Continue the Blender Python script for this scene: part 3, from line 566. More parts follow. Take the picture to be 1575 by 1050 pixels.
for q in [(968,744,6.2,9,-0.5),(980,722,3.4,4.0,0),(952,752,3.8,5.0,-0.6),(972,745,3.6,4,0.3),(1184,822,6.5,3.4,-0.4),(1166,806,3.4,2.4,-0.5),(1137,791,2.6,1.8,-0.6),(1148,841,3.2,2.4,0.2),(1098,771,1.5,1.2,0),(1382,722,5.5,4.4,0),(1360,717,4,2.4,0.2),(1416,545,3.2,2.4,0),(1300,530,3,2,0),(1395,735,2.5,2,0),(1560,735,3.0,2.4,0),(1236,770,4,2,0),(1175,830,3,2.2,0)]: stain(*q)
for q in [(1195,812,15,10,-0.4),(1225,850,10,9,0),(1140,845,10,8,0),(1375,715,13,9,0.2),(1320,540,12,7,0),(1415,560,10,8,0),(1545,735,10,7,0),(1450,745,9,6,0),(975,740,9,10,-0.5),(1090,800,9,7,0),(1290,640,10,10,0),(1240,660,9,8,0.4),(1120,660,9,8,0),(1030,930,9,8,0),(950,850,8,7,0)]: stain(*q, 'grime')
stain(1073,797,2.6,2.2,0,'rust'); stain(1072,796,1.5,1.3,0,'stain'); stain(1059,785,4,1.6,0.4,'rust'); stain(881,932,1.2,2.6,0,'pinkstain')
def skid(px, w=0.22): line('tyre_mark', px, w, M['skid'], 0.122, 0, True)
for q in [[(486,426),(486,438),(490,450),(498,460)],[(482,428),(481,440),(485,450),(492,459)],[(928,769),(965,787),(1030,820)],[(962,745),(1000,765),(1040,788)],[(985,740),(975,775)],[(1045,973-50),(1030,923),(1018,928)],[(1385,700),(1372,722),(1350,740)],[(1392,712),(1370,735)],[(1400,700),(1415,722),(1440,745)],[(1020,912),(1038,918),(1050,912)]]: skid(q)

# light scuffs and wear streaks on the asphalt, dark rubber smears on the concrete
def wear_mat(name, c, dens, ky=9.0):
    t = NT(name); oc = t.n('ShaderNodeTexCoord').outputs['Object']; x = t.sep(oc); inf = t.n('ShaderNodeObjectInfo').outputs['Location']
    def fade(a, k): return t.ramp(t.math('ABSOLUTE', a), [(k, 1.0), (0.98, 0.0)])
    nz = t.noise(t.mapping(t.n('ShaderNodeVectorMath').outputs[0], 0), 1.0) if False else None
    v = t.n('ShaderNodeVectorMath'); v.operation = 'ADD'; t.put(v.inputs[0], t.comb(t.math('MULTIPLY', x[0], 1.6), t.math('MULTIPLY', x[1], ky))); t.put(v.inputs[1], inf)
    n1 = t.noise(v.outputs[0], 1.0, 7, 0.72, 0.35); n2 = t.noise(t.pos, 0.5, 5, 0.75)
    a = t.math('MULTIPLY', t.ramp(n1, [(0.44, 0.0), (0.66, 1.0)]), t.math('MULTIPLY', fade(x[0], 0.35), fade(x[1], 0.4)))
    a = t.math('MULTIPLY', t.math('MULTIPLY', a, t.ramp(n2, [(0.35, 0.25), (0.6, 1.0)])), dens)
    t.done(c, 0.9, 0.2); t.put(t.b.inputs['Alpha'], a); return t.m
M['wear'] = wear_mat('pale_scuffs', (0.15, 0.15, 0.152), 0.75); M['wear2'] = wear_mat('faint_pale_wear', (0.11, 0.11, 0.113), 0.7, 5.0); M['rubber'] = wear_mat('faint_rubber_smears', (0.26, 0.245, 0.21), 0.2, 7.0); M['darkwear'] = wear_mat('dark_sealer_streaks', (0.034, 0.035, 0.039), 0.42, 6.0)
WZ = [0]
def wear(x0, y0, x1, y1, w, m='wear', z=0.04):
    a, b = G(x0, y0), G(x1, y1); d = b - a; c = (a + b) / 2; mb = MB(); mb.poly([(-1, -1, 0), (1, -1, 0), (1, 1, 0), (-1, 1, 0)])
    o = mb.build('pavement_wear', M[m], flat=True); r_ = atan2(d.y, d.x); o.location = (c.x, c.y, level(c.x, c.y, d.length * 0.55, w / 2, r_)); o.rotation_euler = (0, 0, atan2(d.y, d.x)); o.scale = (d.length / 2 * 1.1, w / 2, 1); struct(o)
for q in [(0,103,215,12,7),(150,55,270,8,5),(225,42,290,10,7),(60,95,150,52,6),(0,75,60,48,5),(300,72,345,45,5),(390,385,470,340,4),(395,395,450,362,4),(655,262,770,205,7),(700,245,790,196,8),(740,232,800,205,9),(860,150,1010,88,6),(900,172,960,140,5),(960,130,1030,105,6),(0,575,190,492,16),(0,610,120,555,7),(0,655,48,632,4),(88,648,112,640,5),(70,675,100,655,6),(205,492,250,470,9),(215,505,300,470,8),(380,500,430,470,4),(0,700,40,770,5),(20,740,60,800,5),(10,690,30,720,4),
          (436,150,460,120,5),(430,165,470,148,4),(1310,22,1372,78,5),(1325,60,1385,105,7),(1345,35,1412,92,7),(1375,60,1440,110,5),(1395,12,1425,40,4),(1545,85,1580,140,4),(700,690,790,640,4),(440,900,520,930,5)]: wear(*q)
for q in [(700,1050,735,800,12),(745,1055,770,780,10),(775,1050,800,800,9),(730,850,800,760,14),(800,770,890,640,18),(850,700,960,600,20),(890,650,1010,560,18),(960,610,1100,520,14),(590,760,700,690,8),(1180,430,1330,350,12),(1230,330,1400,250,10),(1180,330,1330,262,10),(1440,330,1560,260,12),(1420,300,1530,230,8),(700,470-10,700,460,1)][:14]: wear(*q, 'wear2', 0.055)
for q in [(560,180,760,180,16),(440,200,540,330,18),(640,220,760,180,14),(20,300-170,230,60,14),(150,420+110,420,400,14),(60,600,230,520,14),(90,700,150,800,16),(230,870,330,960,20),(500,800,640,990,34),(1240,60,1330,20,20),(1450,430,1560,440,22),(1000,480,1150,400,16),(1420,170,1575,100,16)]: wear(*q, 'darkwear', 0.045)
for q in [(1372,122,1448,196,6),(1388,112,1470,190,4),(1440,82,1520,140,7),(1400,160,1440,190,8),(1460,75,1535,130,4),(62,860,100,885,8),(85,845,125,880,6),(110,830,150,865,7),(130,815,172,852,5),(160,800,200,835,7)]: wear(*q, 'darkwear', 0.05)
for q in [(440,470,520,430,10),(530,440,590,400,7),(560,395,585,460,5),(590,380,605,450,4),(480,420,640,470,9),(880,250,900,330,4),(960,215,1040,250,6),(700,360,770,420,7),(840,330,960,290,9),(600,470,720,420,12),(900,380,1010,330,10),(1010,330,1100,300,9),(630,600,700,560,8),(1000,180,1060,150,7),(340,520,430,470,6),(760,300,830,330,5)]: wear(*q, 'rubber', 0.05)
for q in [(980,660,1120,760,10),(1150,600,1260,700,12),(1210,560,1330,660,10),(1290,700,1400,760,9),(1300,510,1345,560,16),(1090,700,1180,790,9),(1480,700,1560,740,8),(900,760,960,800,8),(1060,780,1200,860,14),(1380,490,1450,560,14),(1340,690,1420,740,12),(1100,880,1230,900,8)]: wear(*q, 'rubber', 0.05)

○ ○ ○

Give the data again, exactly as it stands.

- [Solution to the exercise]
Continue the Blender Python script for this scene: part 3, from line 566. More parts follow. Take the picture to be 1575 by 1050 pixels.
for q in [(968,744,6.2,9,-0.5),(980,722,3.4,4.0,0),(952,752,3.8,5.0,-0.6),(972,745,3.6,4,0.3),(1184,822,6.5,3.4,-0.4),(1166,806,3.4,2.4,-0.5),(1137,791,2.6,1.8,-0.6),(1148,841,3.2,2.4,0.2),(1098,771,1.5,1.2,0),(1382,722,5.5,4.4,0),(1360,717,4,2.4,0.2),(1416,545,3.2,2.4,0),(1300,530,3,2,0),(1395,735,2.5,2,0),(1560,735,3.0,2.4,0),(1236,770,4,2,0),(1175,830,3,2.2,0)]: stain(*q)
for q in [(1195,812,15,10,-0.4),(1225,850,10,9,0),(1140,845,10,8,0),(1375,715,13,9,0.2),(1320,540,12,7,0),(1415,560,10,8,0),(1545,735,10,7,0),(1450,745,9,6,0),(975,740,9,10,-0.5),(1090,800,9,7,0),(1290,640,10,10,0),(1240,660,9,8,0.4),(1120,660,9,8,0),(1030,930,9,8,0),(950,850,8,7,0)]: stain(*q, 'grime')
stain(1073,797,2.6,2.2,0,'rust'); stain(1072,796,1.5,1.3,0,'stain'); stain(1059,785,4,1.6,0.4,'rust'); stain(881,932,1.2,2.6,0,'pinkstain')
def skid(px, w=0.22): line('tyre_mark', px, w, M['skid'], 0.122, 0, True)
for q in [[(486,426),(486,438),(490,450),(498,460)],[(482,428),(481,440),(485,450),(492,459)],[(928,769),(965,787),(1030,820)],[(962,745),(1000,765),(1040,788)],[(985,740),(975,775)],[(1045,973-50),(1030,923),(1018,928)],[(1385,700),(1372,722),(1350,740)],[(1392,712),(1370,735)],[(1400,700),(1415,722),(1440,745)],[(1020,912),(1038,918),(1050,912)]]: skid(q)

# light scuffs and wear streaks on the asphalt, dark rubber smears on the concrete
def wear_mat(name, c, dens, ky=9.0):
    t = NT(name); oc = t.n('ShaderNodeTexCoord').outputs['Object']; x = t.sep(oc); inf = t.n('ShaderNodeObjectInfo').outputs['Location']
    def fade(a, k): return t.ramp(t.math('ABSOLUTE', a), [(k, 1.0), (0.98, 0.0)])
    nz = t.noise(t.mapping(t.n('ShaderNodeVectorMath').outputs[0], 0), 1.0) if False else None
    v = t.n('ShaderNodeVectorMath'); v.operation = 'ADD'; t.put(v.inputs[0], t.comb(t.math('MULTIPLY', x[0], 1.6), t.math('MULTIPLY', x[1], ky))); t.put(v.inputs[1], inf)
    n1 = t.noise(v.outputs[0], 1.0, 7, 0.72, 0.35); n2 = t.noise(t.pos, 0.5, 5, 0.75)
    a = t.math('MULTIPLY', t.ramp(n1, [(0.44, 0.0), (0.66, 1.0)]), t.math('MULTIPLY', fade(x[0], 0.35), fade(x[1], 0.4)))
    a = t.math('MULTIPLY', t.math('MULTIPLY', a, t.ramp(n2, [(0.35, 0.25), (0.6, 1.0)])), dens)
    t.done(c, 0.9, 0.2); t.put(t.b.inputs['Alpha'], a); return t.m
M['wear'] = wear_mat('pale_scuffs', (0.15, 0.15, 0.152), 0.75); M['wear2'] = wear_mat('faint_pale_wear', (0.11, 0.11, 0.113), 0.7, 5.0); M['rubber'] = wear_mat('faint_rubber_smears', (0.26, 0.245, 0.21), 0.2, 7.0); M['darkwear'] = wear_mat('dark_sealer_streaks', (0.034, 0.035, 0.039), 0.42, 6.0)
WZ = [0]
def wear(x0, y0, x1, y1, w, m='wear', z=0.04):
    a, b = G(x0, y0), G(x1, y1); d = b - a; c = (a + b) / 2; mb = MB(); mb.poly([(-1, -1, 0), (1, -1, 0), (1, 1, 0), (-1, 1, 0)])
    o = mb.build('pavement_wear', M[m], flat=True); r_ = atan2(d.y, d.x); o.location = (c.x, c.y, level(c.x, c.y, d.length * 0.55, w / 2, r_)); o.rotation_euler = (0, 0, atan2(d.y, d.x)); o.scale = (d.length / 2 * 1.1, w / 2, 1); struct(o)
for q in [(0,103,215,12,7),(150,55,270,8,5),(225,42,290,10,7),(60,95,150,52,6),(0,75,60,48,5),(300,72,345,45,5),(390,385,470,340,4),(395,395,450,362,4),(655,262,770,205,7),(700,245,790,196,8),(740,232,800,205,9),(860,150,1010,88,6),(900,172,960,140,5),(960,130,1030,105,6),(0,575,190,492,16),(0,610,120,555,7),(0,655,48,632,4),(88,648,112,640,5),(70,675,100,655,6),(205,492,250,470,9),(215,505,300,470,8),(380,500,430,470,4),(0,700,40,770,5),(20,740,60,800,5),(10,690,30,720,4),
          (436,150,460,120,5),(430,165,470,148,4),(1310,22,1372,78,5),(1325,60,1385,105,7),(1345,35,1412,92,7),(1375,60,1440,110,5),(1395,12,1425,40,4),(1545,85,1580,140,4),(700,690,790,640,4),(440,900,520,930,5)]: wear(*q)
for q in [(700,1050,735,800,12),(745,1055,770,780,10),(775,1050,800,800,9),(730,850,800,760,14),(800,770,890,640,18),(850,700,960,600,20),(890,650,1010,560,18),(960,610,1100,520,14),(590,760,700,690,8),(1180,430,1330,350,12),(1230,330,1400,250,10),(1180,330,1330,262,10),(1440,330,1560,260,12),(1420,300,1530,230,8),(700,470-10,700,460,1)][:14]: wear(*q, 'wear2', 0.055)
for q in [(560,180,760,180,16),(440,200,540,330,18),(640,220,760,180,14),(20,300-170,230,60,14),(150,420+110,420,400,14),(60,600,230,520,14),(90,700,150,800,16),(230,870,330,960,20),(500,800,640,990,34),(1240,60,1330,20,20),(1450,430,1560,440,22),(1000,480,1150,400,16),(1420,170,1575,100,16)]: wear(*q, 'darkwear', 0.045)
for q in [(1372,122,1448,196,6),(1388,112,1470,190,4),(1440,82,1520,140,7),(1400,160,1440,190,8),(1460,75,1535,130,4),(62,860,100,885,8),(85,845,125,880,6),(110,830,150,865,7),(130,815,172,852,5),(160,800,200,835,7)]: wear(*q, 'darkwear', 0.05)
for q in [(440,470,520,430,10),(530,440,590,400,7),(560,395,585,460,5),(590,380,605,450,4),(480,420,640,470,9),(880,250,900,330,4),(960,215,1040,250,6),(700,360,770,420,7),(840,330,960,290,9),(600,470,720,420,12),(900,380,1010,330,10),(1010,330,1100,300,9),(630,600,700,560,8),(1000,180,1060,150,7),(340,520,430,470,6),(760,300,830,330,5)]: wear(*q, 'rubber', 0.05)
for q in [(980,660,1120,760,10),(1150,600,1260,700,12),(1210,560,1330,660,10),(1290,700,1400,760,9),(1300,510,1345,560,16),(1090,700,1180,790,9),(1480,700,1560,740,8),(900,760,960,800,8),(1060,780,1200,860,14),(1380,490,1450,560,14),(1340,690,1420,740,12),(1100,880,1230,900,8)]: wear(*q, 'rubber', 0.05)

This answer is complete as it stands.